Es waren ruhige Stunden, die wir verbrachten, die Gesichter hellten sich auf, man hörte zu und erfuhr so manche Geschichten, die mich noch lange beschäftigten. Einige holten sich vom Buffet noch einen Nachtisch oder etwas zum Knabbern und so verging die Zeit. Um 20 Uhr verabschiedeten sich die Ersten, sie wollten noch gemeinsam in die Christmesse gehen. Andere blieben noch bis 21 Uhr und fuhren entspannt und froh nach Hause.

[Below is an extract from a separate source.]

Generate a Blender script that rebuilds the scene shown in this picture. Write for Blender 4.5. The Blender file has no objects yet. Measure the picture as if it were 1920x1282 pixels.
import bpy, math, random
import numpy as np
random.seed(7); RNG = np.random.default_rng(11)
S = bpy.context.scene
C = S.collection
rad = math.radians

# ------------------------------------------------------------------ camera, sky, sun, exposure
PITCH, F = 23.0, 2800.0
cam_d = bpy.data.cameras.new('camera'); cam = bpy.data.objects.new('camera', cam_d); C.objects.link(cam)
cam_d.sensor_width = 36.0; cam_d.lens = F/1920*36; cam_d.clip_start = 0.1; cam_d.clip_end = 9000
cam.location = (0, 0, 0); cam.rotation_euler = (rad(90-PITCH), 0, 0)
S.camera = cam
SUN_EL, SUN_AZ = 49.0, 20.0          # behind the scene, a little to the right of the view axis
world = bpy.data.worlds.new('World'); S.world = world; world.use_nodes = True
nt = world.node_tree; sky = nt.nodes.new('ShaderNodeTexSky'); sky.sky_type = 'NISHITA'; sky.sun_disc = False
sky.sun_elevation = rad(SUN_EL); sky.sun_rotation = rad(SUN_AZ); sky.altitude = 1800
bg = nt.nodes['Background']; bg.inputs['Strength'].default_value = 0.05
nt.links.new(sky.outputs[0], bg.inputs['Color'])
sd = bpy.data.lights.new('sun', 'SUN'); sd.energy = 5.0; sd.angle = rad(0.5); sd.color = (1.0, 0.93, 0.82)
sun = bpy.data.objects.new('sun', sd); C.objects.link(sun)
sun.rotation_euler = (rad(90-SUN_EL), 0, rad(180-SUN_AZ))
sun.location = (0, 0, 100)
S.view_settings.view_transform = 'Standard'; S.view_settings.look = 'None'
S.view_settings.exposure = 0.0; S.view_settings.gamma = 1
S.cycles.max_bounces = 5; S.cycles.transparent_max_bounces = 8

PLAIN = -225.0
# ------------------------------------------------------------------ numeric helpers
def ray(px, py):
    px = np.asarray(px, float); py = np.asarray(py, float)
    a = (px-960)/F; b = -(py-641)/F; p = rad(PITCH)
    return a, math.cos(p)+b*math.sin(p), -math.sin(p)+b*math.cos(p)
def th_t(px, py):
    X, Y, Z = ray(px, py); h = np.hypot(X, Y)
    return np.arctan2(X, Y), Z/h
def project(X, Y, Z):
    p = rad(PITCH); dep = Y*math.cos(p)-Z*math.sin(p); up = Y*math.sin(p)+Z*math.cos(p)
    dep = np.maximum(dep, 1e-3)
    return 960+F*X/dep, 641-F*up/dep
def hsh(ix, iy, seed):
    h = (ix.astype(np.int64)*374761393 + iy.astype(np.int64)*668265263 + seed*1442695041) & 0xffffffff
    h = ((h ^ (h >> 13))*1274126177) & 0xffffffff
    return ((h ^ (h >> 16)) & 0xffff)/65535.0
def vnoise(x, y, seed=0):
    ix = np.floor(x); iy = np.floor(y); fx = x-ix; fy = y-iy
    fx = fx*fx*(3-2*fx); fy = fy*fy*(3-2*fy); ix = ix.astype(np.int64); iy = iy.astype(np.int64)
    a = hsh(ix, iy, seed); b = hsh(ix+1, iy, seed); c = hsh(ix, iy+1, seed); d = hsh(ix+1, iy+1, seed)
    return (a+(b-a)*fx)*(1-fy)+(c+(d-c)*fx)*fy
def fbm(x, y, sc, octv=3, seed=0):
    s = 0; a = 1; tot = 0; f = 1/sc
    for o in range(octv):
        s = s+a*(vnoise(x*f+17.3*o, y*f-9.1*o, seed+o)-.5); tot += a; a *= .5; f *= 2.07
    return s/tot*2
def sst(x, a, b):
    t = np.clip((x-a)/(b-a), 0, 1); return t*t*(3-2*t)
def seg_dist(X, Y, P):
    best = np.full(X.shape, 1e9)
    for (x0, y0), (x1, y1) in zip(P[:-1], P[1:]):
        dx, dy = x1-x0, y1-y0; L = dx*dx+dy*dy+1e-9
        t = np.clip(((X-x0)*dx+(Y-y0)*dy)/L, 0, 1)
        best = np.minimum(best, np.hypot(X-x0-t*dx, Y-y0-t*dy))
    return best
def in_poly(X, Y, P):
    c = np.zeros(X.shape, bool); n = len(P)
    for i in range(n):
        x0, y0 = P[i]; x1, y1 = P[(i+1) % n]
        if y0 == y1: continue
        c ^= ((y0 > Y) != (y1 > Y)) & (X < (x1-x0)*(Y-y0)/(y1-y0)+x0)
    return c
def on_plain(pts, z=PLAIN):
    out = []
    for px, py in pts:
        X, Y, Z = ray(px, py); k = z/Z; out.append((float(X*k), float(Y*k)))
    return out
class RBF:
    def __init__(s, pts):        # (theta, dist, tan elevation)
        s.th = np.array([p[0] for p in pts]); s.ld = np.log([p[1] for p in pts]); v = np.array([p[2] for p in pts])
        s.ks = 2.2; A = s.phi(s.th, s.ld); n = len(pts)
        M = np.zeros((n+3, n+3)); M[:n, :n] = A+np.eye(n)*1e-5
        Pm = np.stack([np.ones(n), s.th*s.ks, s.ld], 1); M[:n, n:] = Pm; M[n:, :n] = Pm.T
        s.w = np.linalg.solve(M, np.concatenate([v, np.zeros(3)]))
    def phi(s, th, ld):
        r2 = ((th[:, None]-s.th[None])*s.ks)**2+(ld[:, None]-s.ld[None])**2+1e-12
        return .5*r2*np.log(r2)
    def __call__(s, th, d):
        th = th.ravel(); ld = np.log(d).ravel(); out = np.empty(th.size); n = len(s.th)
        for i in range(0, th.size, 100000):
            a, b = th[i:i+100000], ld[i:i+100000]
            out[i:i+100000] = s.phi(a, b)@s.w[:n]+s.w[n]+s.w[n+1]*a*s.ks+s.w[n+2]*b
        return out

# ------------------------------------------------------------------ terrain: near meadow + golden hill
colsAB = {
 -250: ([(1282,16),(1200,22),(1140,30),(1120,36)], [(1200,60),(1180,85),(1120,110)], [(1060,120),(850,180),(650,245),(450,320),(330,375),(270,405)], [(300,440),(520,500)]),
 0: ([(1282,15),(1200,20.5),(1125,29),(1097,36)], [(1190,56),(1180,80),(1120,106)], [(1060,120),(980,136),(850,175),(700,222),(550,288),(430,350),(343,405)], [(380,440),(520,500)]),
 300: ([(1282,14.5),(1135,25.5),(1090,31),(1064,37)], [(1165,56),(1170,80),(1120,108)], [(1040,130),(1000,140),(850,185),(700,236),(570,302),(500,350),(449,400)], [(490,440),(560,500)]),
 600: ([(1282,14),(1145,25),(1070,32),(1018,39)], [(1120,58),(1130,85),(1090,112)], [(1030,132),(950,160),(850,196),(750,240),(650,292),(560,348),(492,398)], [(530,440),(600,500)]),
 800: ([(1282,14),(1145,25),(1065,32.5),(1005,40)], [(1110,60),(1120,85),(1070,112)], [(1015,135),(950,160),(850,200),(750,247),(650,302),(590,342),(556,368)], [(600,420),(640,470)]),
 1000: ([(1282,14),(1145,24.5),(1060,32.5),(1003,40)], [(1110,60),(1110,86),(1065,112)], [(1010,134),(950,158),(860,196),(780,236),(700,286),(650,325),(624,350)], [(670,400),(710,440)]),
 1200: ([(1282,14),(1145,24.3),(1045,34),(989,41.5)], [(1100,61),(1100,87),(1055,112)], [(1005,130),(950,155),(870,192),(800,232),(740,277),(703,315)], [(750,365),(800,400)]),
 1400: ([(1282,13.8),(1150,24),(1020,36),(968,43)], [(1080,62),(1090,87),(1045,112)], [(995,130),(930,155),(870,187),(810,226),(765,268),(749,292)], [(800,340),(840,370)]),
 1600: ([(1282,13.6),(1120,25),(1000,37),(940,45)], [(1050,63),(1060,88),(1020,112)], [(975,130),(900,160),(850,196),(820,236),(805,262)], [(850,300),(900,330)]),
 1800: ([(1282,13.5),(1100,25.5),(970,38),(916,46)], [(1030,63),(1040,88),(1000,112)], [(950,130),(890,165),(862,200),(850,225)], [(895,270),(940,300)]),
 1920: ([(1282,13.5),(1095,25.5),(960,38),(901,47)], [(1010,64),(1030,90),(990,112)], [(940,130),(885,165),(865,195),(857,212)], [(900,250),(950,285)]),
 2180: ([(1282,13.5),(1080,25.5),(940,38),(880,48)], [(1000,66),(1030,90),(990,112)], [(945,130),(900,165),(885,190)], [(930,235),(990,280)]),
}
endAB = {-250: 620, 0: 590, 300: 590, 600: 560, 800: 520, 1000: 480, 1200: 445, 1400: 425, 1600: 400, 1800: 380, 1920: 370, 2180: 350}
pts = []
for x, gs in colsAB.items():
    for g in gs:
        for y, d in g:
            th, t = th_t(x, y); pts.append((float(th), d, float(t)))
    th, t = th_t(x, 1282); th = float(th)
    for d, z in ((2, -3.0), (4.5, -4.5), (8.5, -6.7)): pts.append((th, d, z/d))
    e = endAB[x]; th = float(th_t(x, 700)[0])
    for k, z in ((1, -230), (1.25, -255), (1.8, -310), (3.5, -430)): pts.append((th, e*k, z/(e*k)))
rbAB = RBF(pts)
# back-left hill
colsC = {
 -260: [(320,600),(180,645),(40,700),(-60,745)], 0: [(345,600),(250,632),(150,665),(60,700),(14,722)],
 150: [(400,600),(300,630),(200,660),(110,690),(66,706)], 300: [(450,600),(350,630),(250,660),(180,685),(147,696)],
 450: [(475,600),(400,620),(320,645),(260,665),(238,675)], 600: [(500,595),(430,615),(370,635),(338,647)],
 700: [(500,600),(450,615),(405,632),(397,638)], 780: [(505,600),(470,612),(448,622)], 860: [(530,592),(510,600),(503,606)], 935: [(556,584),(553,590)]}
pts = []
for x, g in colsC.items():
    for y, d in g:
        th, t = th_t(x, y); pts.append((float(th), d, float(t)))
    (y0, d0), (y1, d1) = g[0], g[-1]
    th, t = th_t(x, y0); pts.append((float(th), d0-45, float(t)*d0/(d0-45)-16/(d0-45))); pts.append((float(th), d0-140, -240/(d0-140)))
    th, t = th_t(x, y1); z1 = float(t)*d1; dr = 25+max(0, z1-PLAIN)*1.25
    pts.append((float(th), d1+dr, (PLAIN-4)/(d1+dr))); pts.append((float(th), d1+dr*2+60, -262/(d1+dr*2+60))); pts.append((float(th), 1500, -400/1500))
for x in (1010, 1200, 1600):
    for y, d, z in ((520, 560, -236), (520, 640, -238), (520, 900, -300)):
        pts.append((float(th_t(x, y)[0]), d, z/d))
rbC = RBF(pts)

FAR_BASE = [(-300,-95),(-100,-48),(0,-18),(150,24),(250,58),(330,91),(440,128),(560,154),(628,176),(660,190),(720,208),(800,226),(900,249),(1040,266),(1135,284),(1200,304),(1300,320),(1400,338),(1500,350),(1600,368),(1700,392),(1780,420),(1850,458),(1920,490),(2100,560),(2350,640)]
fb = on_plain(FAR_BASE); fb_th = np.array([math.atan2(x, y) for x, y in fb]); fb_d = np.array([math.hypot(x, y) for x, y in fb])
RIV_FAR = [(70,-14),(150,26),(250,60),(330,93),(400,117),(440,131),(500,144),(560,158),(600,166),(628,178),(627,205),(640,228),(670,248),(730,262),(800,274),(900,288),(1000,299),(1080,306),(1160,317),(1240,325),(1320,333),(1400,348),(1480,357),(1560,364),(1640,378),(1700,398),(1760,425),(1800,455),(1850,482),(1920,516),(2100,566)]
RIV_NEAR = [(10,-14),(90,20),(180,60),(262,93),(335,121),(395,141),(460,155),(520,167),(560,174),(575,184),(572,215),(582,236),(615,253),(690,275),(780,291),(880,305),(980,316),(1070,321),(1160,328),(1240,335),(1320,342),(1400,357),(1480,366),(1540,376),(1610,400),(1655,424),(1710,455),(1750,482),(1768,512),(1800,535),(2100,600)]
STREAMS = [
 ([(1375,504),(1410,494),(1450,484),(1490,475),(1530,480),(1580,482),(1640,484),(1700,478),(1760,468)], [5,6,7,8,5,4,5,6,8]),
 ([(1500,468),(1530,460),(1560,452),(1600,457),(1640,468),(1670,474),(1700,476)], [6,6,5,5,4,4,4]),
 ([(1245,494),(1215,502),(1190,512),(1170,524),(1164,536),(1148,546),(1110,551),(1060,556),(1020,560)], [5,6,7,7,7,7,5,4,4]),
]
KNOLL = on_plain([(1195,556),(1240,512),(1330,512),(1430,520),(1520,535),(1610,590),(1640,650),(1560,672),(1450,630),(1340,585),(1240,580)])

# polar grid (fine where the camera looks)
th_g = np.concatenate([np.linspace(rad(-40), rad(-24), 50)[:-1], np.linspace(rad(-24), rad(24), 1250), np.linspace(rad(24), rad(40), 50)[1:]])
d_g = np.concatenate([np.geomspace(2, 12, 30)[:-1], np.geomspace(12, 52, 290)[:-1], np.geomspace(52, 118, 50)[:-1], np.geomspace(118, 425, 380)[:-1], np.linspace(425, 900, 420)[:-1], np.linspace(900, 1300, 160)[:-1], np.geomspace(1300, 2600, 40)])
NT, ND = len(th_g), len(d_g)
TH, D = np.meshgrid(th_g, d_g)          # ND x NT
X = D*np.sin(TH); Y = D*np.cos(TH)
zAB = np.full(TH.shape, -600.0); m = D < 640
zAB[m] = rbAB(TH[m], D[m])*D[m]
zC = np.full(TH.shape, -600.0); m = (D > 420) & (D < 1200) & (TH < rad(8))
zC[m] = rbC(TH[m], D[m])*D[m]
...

Ich wurde gefragt, ob wir das im nächsten Jahr wieder so machen könnten, es wäre so schön gewesen. Viele Umarmungen, dankbares Lächeln und ich versprach, wenn ich gesund bleibe, dann wiederholen wir das. So kamen neue Mitglieder dazu, zwei sind verstorben und ein Mann hatte 3 Tage vor Weihnachten seine Frau verloren. Er hat bei dem Treffen sehr geweint und er hat sich vor den Heiligen Abend so gefürchtet, nun fuhr er ein wenig getröstet und zufrieden heim. Auch ich war glücklich, weil es in die Dunkelheit etwas Licht brachte, die ich in meinem Herz mit nach Hause nahm.
Dieses Jahr war es wegen Corona nicht möglich, aber einige zu zweit oder zu dritt verabredeten sich untereinander.